> WHAT YOU HAVE TO DO: Repeat the listing below word for word, stopping after the line that contains "COL = S.collection".
#### PROVIDED MATERIAL
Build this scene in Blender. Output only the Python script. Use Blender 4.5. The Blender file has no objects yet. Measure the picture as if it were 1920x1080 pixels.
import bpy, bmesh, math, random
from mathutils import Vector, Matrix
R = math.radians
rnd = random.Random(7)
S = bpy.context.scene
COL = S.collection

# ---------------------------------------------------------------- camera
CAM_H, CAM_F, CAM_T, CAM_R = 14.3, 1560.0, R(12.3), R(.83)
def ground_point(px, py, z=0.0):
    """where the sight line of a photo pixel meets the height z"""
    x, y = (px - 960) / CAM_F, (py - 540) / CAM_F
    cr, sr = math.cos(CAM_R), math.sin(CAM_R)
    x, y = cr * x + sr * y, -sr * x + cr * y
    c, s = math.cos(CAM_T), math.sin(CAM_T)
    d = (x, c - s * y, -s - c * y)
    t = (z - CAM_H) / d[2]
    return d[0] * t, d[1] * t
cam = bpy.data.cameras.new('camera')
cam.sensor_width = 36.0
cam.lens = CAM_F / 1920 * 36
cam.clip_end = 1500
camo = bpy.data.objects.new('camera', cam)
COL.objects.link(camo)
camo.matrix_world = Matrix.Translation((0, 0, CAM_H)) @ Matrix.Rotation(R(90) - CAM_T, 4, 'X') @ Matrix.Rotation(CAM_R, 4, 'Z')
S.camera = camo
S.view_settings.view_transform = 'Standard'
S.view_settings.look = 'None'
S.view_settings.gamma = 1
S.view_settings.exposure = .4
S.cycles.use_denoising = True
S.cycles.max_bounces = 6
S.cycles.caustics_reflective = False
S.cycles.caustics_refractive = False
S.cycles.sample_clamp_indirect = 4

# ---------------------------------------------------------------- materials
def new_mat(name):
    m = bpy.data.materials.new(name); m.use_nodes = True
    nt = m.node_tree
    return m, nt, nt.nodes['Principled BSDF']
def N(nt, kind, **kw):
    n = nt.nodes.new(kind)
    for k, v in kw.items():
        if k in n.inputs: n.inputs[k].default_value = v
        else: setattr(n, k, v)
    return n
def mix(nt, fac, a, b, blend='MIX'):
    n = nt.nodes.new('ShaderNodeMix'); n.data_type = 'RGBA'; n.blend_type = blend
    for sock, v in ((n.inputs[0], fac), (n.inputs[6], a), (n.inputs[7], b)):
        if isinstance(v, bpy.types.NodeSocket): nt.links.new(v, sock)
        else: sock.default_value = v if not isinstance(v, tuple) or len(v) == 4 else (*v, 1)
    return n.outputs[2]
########
> FINISHED EXERCISE:
Build this scene in Blender. Output only the Python script. Use Blender 4.5. The Blender file has no objects yet. Measure the picture as if it were 1920x1080 pixels.
import bpy, bmesh, math, random
from mathutils import Vector, Matrix
R = math.radians
rnd = random.Random(7)
S = bpy.context.scene
COL = S.collection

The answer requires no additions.